Tuesday, July 27th 2010, 9:05pm

Combining 2 lines into 1 valve with a "T"?

The house I own has too few sprinklers on each zone and too many zones. We have great water pressure and I have tested several zones on at the same time. A landscape friend says I can easily combine some zones with a "T" fitting into 1 valve. I am about to replace the older valves as well since they are ~20 y/o and starting to die.

The lines come into the box direcly into the valve (barbed male end on valve) so I need to change direction of the lines first. Anyway the only way I can think of to combine 2 lines into 1 valve (1" pipe into a male barbed end valve) is to use an elbow for each of the 2 lines to change direction (90 deg) then use a small piece of hose (for each elbow) and then use that to connect to a "T". I can then run a small piece of hose off the single side of the "T" to connect to the barbed valve end.

Essentially I am creating a football goal post.....and I don't find any fitting like this anywhere so suspect I am stuck with this creation.

Thoughts?

Wet_Boots

Supreme Member

Posts: 4,102

Location: Metro NYC

2

Wednesday, July 28th 2010, 8:32am

You may not be thinking hard enough - consider combining an insert tee with a female-threaded side outlet and an insert elbow with male pipe threads on one end. Much more compact, and one less piece of tubing to clamp.

desmo907

New Member

Posts: 10

Location: CT, USA

3

Wednesday, July 28th 2010, 9:22am

That would work as well. I had not seen those pieces online when shopping.
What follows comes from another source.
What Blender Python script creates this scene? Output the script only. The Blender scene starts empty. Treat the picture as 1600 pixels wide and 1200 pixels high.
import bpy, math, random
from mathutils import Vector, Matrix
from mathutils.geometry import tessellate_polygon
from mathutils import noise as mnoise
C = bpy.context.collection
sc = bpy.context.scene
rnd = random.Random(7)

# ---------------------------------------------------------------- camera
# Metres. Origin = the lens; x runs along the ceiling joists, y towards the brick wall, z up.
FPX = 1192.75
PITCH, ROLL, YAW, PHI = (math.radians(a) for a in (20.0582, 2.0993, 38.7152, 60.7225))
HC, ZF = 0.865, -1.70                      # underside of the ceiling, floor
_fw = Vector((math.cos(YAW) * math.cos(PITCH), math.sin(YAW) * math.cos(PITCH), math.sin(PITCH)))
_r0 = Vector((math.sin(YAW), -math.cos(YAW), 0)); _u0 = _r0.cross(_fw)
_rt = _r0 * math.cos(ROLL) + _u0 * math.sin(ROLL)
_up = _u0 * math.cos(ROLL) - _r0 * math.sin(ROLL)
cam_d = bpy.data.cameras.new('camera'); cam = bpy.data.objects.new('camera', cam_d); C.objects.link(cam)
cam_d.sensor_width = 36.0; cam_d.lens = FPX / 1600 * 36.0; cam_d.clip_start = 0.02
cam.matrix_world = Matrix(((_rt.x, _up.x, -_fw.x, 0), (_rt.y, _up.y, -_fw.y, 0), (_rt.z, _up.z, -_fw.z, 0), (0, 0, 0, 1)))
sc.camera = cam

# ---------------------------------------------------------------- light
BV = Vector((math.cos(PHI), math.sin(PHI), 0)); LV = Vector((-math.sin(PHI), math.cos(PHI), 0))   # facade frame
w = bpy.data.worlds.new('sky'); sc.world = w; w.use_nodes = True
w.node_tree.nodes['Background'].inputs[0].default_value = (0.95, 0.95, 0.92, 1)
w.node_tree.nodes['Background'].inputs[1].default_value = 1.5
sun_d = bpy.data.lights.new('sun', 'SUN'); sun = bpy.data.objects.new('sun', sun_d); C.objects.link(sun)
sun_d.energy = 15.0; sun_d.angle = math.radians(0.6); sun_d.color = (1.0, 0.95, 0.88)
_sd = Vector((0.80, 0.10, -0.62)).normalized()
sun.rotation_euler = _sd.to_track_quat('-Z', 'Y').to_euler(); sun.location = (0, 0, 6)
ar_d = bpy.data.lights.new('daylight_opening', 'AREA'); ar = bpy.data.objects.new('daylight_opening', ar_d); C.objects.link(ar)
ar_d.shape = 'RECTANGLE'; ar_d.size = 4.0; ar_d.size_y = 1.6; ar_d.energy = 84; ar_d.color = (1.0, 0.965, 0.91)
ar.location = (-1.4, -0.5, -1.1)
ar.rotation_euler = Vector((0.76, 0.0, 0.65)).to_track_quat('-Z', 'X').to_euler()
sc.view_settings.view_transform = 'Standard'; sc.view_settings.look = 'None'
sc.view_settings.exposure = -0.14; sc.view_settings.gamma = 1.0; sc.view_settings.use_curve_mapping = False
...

The more I think about it, I may just stay with the 10 zones instead of trying to get it to 6 (and just replace all 10 valves). The extra cost of the 4 valves is only ~$30 when I consider all the extra parts I need for my original solution. And then all the time and frustration to make all the connections :)

Central Irrigation

Supreme Member

Posts: 364

Location: Central Minnesota

4

Friday, September 3rd 2010, 11:17am

Replace the valves and then wire two valves together at the controller. You'll get your new valves and save on the watering duration. It can complicate trouble shooting doing it this way, but wiring it at the controller should save on anyone's confusion.